Just Circles
thyfirmnessdrawsmyCIRCLESJUSTandmakesmeendwhereibegun

Everything's Complex, There's Nothing Simple, When I'm Not Around You

March 10, 2003
In conclusion, I am once again swept away into the fragrant dream-fields of my mind where my feet never hit the ground and the sun's warmth is second only to the radiance from my own heart.

In other words: Tylere called.

He got the package I sent him, and it was the first piece of mail he has received since being in England from the first of January.

*All you who know him should be ashamed of yourself!*

I loved how he said, "I showed everybody what you sent, and I had to explain some of the jokes so they would understand." Like the note about definistrating an Italian whore named Michaela (emofaerie gets it, but she's well-read).

He left me three messages, too, which of course I've saved. Like everything else. Saving it. All. The cool-factor there was he didn't say "this is Tylere" he just started right in with "why the hell aren't you picking up your phone?" He didn't sign my birthday card last year either. I was just supposed to know.

Just to clarify the weight of this gesture, I would like to establish that I've known Tylere for three years and this is the third time he's called me. We used to live blocks away from each other and saw each other every day, so he always figured he'd "wait till he saw me" instead of ever picking up the phone. He'd email once in a while, but never a call. The last time he called was about a year ago when I was depressed and violently ill from a combination of Jager and red wine. The time before that was about a year earlier. There were even times he would get his roommate to call and invite me somewhere instead of calling me himself.

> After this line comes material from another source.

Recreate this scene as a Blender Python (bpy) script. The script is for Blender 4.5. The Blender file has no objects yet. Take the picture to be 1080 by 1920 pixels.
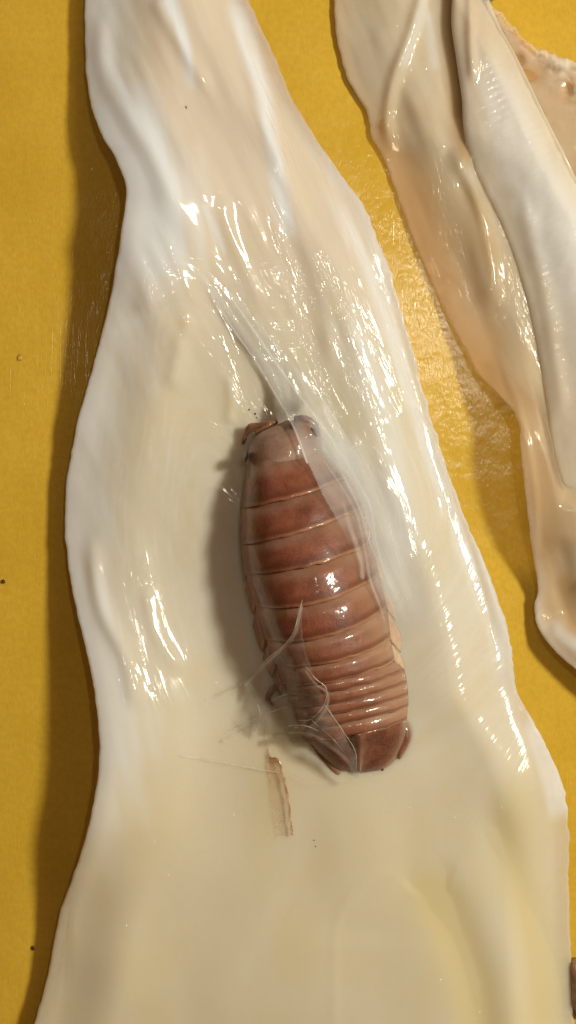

I have no reason to believe that he will ever love me in return. He's this great friend who loves being my friend and knows he'll never have another friend like me again, but he also knows I'll not live within five hundred miles of him in the foreseeable future.

He's not the kind of person I could ever "date".

This is why I attempt "dating" sometimes.

Tylere's always given good encouragement during these times, but he's too practical, calculating, and collected to ever suggest he take care of me. His reasons for not accepting me when I offered my love were ones of "not being at the same place" and the like. Good reasons.

For whatever reason, though, year after year my craving for him has not diminished. Instead it grows.

I'm either the greatest fool, or we'll end up like those couples in the beginning of When Harry Met Sally.

Anyway, he said he needed to see me soon, if only to give me my presents. I was a little shocked; "you bought me presents?" He chuckled, "yeah."

He told me to not be surprised if the biggest one came back a little used.

I promptly replied "that's what my prom date said." Naturally. And then I told him for a second time that that's my new catch-phrase.

He said he'd already started using it, and that his roommate said it all the time now, and that they were pretty sure they'd sent the phrase back to Tennessee. If that's the case, then, and if Maggie carried it back with her, too, then by the time I visit next summer, it'll be like I never left.

The influence of Michaela is strong with these people.

Mama made me feel not-so-bad about UNC.

Thanks for everyone else who encouraged me as well.

I'm not going to go stick my head in the oven, or run out in traffic, or write bad poetry.